CESA設立の翌年に始まったのが東京ゲームショウだ。JAMMA、CSAJそれぞれがショーを開催することはあったものの、コンシューマ向けのショーが無かったためと辻本憲三氏は話す。1996年に開催された最初のゲームショウは80社の参加で10万人の来場者があったが、現在では614社もの企業が参加している。
98年になるとセガからドリームキャストが発売され、岡本氏は「当時ダイヤルアップであった回線で、家庭でネットワークをプレイするのは課題が多く、障壁があった。しかしゲーム機の可能性として、ネットワーク機能を内蔵した機器を作ることがコンセプトにあった」という。辻本春弘氏は「ネットワークを意識したコンセプトが、メーカーにネットワーク機能を意識させるきっかけになった。当社もこの時代から『バイオハザード』や『モンスターハンター』でオンラインゲームを作ろうと考えた」と話していた。

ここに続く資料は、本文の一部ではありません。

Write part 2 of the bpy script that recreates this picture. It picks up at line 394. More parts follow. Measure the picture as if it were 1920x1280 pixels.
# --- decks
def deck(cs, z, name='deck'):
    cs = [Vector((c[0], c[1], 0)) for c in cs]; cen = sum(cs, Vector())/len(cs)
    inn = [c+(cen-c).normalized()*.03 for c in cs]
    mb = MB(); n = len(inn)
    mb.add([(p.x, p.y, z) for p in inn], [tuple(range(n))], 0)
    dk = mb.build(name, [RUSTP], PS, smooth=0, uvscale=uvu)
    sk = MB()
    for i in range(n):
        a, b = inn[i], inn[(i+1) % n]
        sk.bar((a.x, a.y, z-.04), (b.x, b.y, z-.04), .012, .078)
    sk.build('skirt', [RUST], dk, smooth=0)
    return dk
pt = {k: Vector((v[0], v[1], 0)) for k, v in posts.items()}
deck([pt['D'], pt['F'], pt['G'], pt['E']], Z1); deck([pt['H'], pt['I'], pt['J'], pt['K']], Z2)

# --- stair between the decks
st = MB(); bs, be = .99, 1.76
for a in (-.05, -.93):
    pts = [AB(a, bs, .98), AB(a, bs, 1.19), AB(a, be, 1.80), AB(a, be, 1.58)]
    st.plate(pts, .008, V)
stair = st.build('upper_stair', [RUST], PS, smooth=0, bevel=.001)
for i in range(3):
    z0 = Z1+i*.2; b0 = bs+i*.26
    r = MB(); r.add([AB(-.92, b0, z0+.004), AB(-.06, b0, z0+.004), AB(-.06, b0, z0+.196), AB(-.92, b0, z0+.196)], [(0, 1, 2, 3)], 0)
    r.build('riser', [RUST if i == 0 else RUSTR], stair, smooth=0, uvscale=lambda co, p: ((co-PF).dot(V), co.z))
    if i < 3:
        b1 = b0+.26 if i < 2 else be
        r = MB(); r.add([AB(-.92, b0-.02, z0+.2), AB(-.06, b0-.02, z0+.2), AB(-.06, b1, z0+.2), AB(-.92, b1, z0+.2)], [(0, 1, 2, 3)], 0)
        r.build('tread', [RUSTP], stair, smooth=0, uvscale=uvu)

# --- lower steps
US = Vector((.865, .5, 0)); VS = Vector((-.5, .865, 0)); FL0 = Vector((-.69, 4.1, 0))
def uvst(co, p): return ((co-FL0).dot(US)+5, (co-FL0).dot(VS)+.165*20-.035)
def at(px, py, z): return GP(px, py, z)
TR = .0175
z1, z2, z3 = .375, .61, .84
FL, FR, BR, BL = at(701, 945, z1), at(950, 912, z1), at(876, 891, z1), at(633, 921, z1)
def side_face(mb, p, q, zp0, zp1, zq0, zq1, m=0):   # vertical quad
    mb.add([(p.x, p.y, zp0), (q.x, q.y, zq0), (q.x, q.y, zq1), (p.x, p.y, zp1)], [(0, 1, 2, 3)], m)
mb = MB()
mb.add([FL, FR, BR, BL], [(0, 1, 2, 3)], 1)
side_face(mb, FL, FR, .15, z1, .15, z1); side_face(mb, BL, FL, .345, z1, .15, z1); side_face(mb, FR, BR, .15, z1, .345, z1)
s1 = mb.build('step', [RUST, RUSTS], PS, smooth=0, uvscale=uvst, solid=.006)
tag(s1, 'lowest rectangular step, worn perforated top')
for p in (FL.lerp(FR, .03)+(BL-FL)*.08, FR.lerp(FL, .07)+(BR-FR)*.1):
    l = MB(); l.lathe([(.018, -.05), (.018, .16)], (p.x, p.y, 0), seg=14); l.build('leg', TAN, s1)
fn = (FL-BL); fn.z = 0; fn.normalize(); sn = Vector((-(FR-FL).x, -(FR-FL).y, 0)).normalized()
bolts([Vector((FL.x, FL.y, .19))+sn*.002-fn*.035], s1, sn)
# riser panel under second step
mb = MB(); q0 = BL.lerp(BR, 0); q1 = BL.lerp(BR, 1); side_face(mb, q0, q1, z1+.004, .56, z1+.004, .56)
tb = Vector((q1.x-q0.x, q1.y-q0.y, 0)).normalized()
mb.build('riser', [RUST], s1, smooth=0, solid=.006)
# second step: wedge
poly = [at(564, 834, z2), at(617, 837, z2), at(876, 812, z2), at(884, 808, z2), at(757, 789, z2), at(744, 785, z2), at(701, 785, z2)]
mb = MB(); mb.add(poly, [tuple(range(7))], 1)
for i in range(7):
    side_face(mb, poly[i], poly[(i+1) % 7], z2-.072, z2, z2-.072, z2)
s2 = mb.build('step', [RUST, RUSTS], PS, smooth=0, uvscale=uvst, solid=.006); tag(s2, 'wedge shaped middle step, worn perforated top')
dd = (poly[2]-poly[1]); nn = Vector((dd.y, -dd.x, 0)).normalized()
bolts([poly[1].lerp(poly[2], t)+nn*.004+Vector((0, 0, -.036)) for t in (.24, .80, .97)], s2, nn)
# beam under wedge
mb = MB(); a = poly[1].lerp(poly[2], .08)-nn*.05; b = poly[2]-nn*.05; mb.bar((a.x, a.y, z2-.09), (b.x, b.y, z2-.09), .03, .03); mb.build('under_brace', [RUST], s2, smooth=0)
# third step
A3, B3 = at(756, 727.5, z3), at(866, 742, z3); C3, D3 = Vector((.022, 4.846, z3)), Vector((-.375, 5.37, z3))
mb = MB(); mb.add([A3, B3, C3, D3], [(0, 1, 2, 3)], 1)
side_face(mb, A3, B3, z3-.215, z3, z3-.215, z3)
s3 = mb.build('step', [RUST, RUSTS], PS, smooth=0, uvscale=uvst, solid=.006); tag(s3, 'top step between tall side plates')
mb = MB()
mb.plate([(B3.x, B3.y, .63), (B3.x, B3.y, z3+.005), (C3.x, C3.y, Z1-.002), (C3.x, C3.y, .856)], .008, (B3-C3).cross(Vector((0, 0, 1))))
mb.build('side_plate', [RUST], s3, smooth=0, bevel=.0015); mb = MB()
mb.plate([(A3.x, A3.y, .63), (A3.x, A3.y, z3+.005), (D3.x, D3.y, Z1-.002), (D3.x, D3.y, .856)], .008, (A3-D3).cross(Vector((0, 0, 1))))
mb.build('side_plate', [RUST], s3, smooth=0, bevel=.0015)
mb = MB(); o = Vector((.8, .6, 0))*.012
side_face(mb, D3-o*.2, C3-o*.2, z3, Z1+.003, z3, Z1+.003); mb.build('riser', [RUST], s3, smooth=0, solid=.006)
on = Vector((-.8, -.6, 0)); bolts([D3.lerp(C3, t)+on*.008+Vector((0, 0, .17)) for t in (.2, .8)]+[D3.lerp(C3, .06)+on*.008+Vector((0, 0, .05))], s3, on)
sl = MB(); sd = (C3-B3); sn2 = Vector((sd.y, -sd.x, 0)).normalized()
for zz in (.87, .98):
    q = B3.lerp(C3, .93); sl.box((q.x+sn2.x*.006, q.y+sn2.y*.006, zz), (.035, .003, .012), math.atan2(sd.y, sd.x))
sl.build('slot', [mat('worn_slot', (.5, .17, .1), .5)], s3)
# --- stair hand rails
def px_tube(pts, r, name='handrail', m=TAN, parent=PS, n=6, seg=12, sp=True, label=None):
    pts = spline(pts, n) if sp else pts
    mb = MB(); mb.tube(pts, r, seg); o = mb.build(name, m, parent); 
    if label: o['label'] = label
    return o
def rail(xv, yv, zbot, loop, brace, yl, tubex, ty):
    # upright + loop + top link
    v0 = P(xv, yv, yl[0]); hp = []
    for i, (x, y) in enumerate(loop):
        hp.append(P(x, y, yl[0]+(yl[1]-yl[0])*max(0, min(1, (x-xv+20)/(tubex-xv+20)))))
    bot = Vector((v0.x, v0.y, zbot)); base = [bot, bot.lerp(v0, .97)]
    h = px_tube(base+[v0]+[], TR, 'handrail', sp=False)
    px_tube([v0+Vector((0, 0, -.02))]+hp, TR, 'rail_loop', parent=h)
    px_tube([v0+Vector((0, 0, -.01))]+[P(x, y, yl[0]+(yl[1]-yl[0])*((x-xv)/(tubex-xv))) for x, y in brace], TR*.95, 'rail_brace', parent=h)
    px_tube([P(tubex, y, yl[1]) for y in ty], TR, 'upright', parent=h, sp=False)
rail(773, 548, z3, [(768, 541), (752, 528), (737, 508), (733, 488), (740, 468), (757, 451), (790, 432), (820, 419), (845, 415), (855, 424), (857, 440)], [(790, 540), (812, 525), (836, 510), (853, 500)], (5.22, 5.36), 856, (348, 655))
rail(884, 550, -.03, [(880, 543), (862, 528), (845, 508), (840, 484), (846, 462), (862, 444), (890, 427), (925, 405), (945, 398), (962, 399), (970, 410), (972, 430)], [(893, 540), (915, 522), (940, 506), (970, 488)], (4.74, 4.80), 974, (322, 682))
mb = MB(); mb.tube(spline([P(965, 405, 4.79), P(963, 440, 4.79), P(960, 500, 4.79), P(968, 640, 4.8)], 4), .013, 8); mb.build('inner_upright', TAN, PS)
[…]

1998年のゲームショウは、襟川氏が大きな改革を行なった年であったという。襟川氏は当時マーケティング委員長で、当時騒がれた「ゲーム脳」について「ゲーム脳が本当なら私は襟川(陽一氏)とゲーム業界から足を洗う」と話したそうで、それを徹底的に解明するため検証し、学術的な面からも「ゲームがいかに役に立つか」を研究していたという。この年に襟川氏はイベント委員会の委員長となり、それからコストの削減や収益の増加に苦心していたと話し、さまざまな企業の協力があったから成功できたと話した。

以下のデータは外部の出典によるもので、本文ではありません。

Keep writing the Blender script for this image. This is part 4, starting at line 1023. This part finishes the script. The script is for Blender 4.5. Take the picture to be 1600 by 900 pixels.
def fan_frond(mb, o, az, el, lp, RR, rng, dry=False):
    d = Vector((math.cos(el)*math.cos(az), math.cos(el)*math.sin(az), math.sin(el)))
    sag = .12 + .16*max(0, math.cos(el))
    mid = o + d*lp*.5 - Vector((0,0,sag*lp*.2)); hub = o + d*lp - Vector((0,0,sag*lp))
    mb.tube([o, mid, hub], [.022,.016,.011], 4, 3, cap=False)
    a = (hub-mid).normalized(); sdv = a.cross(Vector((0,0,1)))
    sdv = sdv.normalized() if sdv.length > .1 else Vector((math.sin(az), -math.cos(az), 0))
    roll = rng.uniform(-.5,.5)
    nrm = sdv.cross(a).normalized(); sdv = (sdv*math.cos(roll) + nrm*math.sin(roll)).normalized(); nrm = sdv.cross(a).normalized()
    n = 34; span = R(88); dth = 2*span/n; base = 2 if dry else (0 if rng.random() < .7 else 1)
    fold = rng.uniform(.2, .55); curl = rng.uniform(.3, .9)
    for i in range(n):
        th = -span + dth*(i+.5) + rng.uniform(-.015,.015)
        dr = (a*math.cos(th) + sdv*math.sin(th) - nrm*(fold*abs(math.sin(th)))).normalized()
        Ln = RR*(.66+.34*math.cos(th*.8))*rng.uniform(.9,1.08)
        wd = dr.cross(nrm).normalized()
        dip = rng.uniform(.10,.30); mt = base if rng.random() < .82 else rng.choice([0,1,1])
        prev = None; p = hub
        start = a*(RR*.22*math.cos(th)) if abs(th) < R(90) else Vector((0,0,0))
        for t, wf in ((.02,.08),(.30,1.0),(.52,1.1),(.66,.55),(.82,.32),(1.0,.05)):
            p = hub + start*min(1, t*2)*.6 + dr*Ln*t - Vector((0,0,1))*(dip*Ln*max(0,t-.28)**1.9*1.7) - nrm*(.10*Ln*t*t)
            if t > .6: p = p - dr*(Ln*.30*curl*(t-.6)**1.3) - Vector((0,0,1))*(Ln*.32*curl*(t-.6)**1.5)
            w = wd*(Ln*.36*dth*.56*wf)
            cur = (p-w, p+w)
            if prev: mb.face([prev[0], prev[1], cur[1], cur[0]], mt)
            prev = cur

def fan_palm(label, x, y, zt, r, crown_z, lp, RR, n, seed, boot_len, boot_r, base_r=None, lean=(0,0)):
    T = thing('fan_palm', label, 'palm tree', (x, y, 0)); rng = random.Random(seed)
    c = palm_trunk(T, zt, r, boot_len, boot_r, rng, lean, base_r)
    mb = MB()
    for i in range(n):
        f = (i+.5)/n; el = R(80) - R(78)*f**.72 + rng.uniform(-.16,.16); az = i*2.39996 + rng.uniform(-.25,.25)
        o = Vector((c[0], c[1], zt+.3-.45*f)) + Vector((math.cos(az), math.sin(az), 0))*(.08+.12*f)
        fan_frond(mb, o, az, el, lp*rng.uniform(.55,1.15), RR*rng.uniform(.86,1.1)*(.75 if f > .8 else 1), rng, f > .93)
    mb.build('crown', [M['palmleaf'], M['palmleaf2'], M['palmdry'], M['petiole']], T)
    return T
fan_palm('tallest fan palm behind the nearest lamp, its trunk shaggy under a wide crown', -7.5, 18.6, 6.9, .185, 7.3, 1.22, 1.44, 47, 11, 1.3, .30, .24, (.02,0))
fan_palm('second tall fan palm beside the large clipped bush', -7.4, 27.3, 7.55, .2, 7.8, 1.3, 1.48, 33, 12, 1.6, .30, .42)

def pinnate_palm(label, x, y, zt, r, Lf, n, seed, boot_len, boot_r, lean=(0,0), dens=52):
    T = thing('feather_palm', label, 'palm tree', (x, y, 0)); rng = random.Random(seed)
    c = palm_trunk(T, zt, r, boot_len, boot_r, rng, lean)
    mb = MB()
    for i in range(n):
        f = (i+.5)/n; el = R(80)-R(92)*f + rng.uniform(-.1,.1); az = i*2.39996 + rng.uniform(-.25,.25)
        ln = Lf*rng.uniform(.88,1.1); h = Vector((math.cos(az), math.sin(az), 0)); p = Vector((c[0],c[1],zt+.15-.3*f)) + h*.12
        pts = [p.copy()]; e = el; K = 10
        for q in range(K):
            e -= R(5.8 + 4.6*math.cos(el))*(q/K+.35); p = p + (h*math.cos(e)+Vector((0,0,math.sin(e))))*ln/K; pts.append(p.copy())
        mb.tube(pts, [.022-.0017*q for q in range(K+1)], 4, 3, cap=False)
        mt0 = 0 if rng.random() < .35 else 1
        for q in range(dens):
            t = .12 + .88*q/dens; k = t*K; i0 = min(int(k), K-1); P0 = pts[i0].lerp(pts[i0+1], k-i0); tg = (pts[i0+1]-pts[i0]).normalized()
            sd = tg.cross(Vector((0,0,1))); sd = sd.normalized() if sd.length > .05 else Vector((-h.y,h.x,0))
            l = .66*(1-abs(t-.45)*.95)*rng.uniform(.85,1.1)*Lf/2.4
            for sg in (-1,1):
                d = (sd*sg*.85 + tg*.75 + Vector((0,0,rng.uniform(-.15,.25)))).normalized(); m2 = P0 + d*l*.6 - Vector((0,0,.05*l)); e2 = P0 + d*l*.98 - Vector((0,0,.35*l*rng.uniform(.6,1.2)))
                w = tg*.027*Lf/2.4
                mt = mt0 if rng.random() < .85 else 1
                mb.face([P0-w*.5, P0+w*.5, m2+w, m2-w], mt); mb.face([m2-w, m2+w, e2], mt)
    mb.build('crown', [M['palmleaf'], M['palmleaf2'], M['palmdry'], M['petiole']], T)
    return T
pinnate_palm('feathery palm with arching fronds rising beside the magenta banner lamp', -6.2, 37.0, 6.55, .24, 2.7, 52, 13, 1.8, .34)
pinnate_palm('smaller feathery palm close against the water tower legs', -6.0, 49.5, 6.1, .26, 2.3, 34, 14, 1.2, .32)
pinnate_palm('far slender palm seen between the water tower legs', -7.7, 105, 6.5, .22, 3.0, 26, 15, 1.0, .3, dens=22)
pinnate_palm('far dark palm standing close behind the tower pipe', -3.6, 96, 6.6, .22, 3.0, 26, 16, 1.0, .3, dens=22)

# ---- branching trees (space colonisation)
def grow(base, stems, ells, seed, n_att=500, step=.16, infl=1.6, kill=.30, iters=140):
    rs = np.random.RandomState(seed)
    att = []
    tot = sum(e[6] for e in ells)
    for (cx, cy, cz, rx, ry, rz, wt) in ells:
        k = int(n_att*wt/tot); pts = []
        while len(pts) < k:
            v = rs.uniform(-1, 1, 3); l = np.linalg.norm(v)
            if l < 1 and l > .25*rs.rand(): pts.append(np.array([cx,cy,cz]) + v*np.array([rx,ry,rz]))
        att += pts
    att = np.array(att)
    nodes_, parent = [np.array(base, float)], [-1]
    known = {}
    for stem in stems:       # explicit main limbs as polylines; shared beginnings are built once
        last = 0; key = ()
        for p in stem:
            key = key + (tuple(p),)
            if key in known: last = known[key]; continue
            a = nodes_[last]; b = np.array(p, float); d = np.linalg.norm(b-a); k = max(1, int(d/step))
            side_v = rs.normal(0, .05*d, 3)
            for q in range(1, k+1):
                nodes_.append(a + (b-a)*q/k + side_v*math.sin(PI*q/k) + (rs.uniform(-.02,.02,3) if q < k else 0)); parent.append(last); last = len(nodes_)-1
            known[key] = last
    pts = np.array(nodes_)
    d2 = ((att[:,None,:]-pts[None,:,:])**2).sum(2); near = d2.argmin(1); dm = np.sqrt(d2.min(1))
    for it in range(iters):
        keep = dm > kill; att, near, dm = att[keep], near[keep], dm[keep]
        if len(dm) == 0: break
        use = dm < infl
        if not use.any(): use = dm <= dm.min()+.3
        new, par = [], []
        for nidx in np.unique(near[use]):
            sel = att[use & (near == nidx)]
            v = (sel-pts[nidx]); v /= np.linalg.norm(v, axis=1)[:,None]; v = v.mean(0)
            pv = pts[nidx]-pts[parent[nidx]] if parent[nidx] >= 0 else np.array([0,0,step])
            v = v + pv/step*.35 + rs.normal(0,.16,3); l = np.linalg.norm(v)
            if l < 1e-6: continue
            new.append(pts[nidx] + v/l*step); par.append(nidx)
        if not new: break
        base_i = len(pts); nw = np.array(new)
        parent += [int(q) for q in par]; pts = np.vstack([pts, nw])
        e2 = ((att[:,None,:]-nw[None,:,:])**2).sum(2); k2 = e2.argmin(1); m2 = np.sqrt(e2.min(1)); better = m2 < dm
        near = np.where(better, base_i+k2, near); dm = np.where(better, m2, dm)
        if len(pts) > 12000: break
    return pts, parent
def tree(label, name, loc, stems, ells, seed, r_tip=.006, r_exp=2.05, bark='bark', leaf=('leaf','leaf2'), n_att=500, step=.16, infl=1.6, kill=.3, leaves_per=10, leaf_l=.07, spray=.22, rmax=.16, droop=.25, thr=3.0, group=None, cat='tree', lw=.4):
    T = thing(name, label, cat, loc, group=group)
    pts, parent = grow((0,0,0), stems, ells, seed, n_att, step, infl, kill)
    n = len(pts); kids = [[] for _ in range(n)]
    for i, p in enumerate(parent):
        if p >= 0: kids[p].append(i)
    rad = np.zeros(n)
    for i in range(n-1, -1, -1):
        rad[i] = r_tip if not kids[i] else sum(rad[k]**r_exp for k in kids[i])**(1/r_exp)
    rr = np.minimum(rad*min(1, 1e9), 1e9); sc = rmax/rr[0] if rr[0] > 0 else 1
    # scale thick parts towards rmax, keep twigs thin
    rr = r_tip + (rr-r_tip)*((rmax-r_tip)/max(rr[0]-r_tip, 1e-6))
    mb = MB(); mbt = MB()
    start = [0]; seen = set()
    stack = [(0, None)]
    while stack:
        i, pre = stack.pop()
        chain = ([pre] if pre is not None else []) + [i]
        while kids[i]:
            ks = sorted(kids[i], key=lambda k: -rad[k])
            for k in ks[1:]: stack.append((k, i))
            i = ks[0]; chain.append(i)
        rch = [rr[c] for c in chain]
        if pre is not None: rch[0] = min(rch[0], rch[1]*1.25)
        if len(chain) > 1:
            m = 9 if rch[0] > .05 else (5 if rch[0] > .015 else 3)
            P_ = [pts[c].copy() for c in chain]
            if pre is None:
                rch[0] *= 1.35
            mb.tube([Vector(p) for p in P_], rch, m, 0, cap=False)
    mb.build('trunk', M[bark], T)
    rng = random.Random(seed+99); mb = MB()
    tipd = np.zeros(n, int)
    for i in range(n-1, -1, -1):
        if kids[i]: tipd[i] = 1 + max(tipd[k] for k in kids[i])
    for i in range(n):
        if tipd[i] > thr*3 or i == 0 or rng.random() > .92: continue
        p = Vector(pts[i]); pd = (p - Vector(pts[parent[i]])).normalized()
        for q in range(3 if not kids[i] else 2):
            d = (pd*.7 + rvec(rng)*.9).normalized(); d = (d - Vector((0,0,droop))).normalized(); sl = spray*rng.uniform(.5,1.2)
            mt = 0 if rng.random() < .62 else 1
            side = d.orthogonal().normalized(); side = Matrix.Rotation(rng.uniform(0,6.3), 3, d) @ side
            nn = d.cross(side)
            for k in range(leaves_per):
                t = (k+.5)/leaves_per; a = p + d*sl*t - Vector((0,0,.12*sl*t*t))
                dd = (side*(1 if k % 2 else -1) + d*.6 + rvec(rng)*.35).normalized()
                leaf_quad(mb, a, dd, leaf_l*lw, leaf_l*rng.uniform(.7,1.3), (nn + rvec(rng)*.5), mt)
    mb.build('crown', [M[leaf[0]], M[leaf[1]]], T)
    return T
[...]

今後のCESAについて、辻本春弘氏は「CESAは業界団体であるから、いち企業ができないことに取り組まなければならない。いま欠如しているのは人材の育成で、ゲーム業界を学ぶことや、興味を持っている学生を育成していくことをやっていかなければならないのでは」と話し、襟川氏は「国もクールジャパン構想のため日本のエンターテイメント業界を盛り上げるために動いている。経済的な影響力が大きいから諸外国は国を挙げて支援するが、日本ほどプログラミング教育が遅れていたり、美術大学で3Dを教えられない場所があることはない。国と一体となって、よいゲームをどんどん発信していってほしい」と話す。また、辻本憲三氏は「今回何十万人の来場者があるかわからないが、その95%ほどは20年後もゲーム業界に何かの形で関わっているだろう。形のない『価値観』に興味の傾く時代だからこそ、ゲームが新しい物を引っ張っていくと考える。市場は大きくなっていき、それが形を変えていくさまを見てもらうのがこの東京ゲームショウだ」と話した。